# STATED TASK:
Leaving out every picture, copy the lines of the data exactly, from the first through the line containing "R_ = math.radians".

# RECORDED DATA:
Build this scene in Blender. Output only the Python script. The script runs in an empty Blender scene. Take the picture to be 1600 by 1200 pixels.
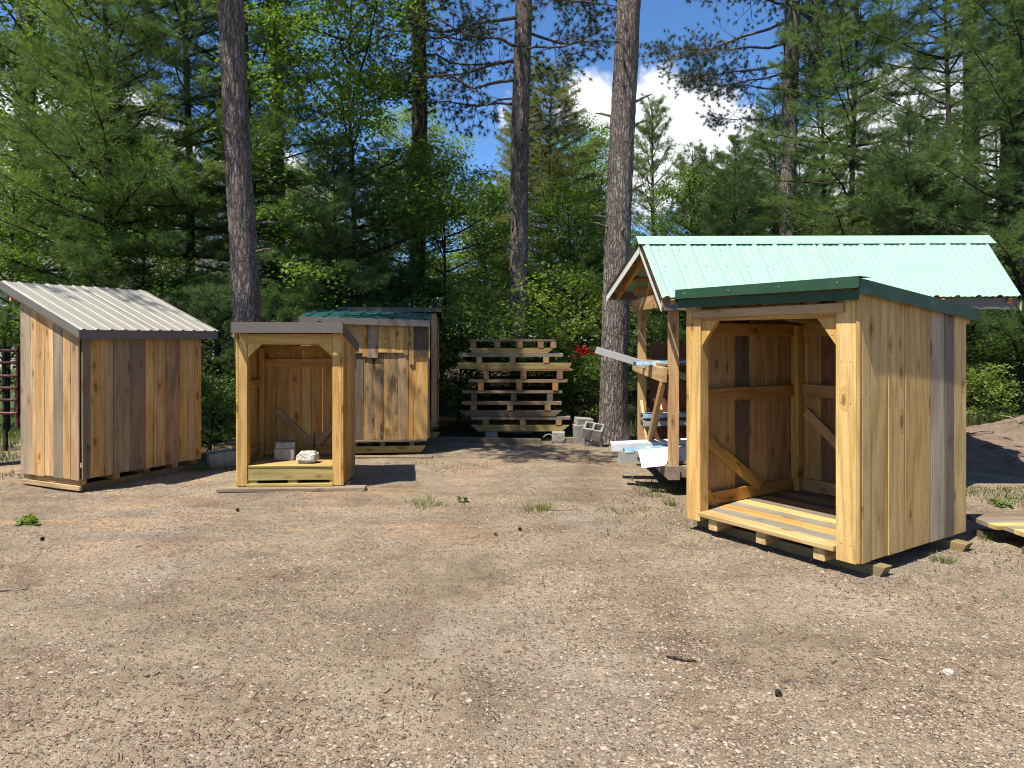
import bpy, math, random
import numpy as np
from mathutils import Vector, Matrix, noise as mnoise

random.seed(7)
S = bpy.context.scene
COL = S.collection
R_ = math.radians

# ------------------------------------------------------------------ camera, sky, sun, exposure
F, HOR, EYE = 1130.0, 530.0, 1.6
cam_d = bpy.data.cameras.new('camera')
cam = bpy.data.objects.new('camera', cam_d); COL.objects.link(cam)
cam.location = (0, 0, EYE); cam.rotation_euler = (R_(90), 0, 0)
cam_d.sensor_width = 36; cam_d.lens = 36 * F / 1600
cam_d.shift_y = -(600 - HOR) / 1600
cam_d.clip_end = 2000; cam_d.clip_start = 0.05
S.camera = cam
SUN_AZ = Vector((-0.72, -0.69)).normalized(); SUN_EL = R_(62)
W = bpy.data.worlds.new('World'); S.world = W; W.use_nodes = True
sun_d = bpy.data.lights.new('sun', 'SUN'); sun_d.energy = 4.8; sun_d.angle = R_(0.5); sun_d.color = (1, .94, .82)
sun = bpy.data.objects.new('sun', sun_d); COL.objects.link(sun)
sv = Vector((SUN_AZ.x * math.cos(SUN_EL), SUN_AZ.y * math.cos(SUN_EL), math.sin(SUN_EL)))
sun.rotation_euler = sv.to_track_quat('Z', 'Y').to_euler(); sun.location = sv * 60
S.view_settings.view_transform = 'Standard'; S.view_settings.look = 'None'
S.view_settings.exposure = 1.02; S.view_settings.gamma = 1; S.view_settings.use_curve_mapping = False
SKY_STRENGTH = 0.105
cy = S.cycles
cy.pixel_filter_type = 'BLACKMAN_HARRIS'; cy.filter_width = 1.05
cy.max_bounces = 6; cy.diffuse_bounces = 4; cy.glossy_bounces = 2; cy.transmission_bounces = 3
cy.transparent_max_bounces = 4; cy.sample_clamp_indirect = 4; cy.caustics_reflective = False; cy.caustics_refractive = False
cy.use_denoising = True; cy.denoiser = 'OPENIMAGEDENOISE'; cy.denoising_input_passes = 'RGB_ALBEDO_NORMAL'; cy.denoising_prefilter = 'ACCURATE'
cy.use_adaptive_sampling = True; cy.adaptive_threshold = .02


class NT:
    """small node helper"""
    def __init__(s, tree): s.t = tree; s.n = tree.nodes; s.l = tree.links
    def new(s, typ, **kw):
        n = s.n.new(typ)
        for k, v in kw.items():
            if k == 'ins':
                for kk, vv in v.items():
                    if hasattr(vv, 'is_output'): s.l.new(vv, n.inputs[kk])
                    else: n.inputs[kk].default_value = vv
            else: setattr(n, k, v)
        return n
    def math(s, op, a, b=None, c=None, clamp=False):
        n = s.n.new('ShaderNodeMath'); n.operation = op; n.use_clamp = clamp
        for i, v in enumerate((a, b, c)):
            if v is None: continue
            if hasattr(v, 'is_output'): s.l.new(v, n.inputs[i])
            else: n.inputs[i].default_value = v
        return n.outputs[0]
    def vmath(s, op, a, b=None):
        n = s.n.new('ShaderNodeVectorMath'); n.operation = op
        for i, v in enumerate((a, b)):
            if v is None: continue
            if hasattr(v, 'is_output'): s.l.new(v, n.inputs[i])
            else: n.inputs[i].default_value = v
        return n
    def noise(s, vec, scale, detail=4, rough=.55, dist=0):
        n = s.n.new('ShaderNodeTexNoise'); n.inputs['Scale'].default_value = scale
        n.inputs['Detail'].default_value = detail; n.inputs['Roughness'].default_value = rough
        n.inputs['Distortion'].default_value = dist
        if vec is not None: s.l.new(vec, n.inputs['Vector'])
        return n
    def vor(s, vec, scale, feature='F1', rnd=1):
        n = s.n.new('ShaderNodeTexVoronoi'); n.feature = feature; n.inputs['Scale'].default_value = scale
        n.inputs['Randomness'].default_value = rnd
        if vec is not None: s.l.new(vec, n.inputs['Vector'])
        return n
    def scale(s, vec, sc, loc=(0, 0, 0)):
        m = s.n.new('ShaderNodeMapping'); m.inputs['Scale'].default_value = sc; m.inputs['Location'].default_value = loc
        s.l.new(vec, m.inputs['Vector']); return m.outputs[0]
    def step(s, x, a, b):
        n = s.n.new('ShaderNodeMapRange'); n.interpolation_type = 'SMOOTHSTEP'
        n.inputs['From Min'].default_value = a; n.inputs['From Max'].default_value = b
        s.l.new(x, n.inputs['Value']); return n.outputs[0]
    def lin(s, x, a, b, c, d):
        n = s.n.new('ShaderNodeMapRange')
        for k, v in zip(('From Min', 'From Max', 'To Min', 'To Max'), (a, b, c, d)): n.inputs[k].default_value = v
        s.l.new(x, n.inputs['Value']); return n.outputs[0]
    def mix(s, f, a, b, mode='MIX'):
        n = s.n.new('ShaderNodeMix'); n.data_type = 'RGBA'; n.blend_type = mode; n.clamp_factor = True
        for k, v in ((0, f), (6, a), (7, b)):
            if hasattr(v, 'is_output'): s.l.new(v, n.inputs[k])
            else: n.inputs[k].default_value = v if k == 0 else (*v, 1)
        return n.outputs[2]
    def ramp(s, f, stops, interp='LINEAR'):
        n = s.n.new('ShaderNodeValToRGB'); n.color_ramp.interpolation = interp
        e = n.color_ramp.elements
        while len(e) > 1: e.remove(e[-1])
        e[0].position = stops[0][0]; e[0].color = (*stops[0][1], 1)
        for p, c in stops[1:]:
            x = e.new(p); x.color = (*c, 1)
        s.l.new(f, n.inputs[0]); return n.outputs[0]
    def bump(s, h, strength, dist=.01, normal=None):
        n = s.n.new('ShaderNodeBump'); n.inputs['Strength'].default_value = strength
        n.inputs['Distance'].default_value = dist; s.l.new(h, n.inputs['Height'])
        if normal is not None: s.l.new(normal, n.inputs['Normal'])
        return n.outputs[0]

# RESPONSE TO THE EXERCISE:
Build this scene in Blender. Output only the Python script. The script runs in an empty Blender scene. Take the picture to be 1600 by 1200 pixels.
import bpy, math, random
import numpy as np
from mathutils import Vector, Matrix, noise as mnoise

random.seed(7)
S = bpy.context.scene
COL = S.collection
R_ = math.radians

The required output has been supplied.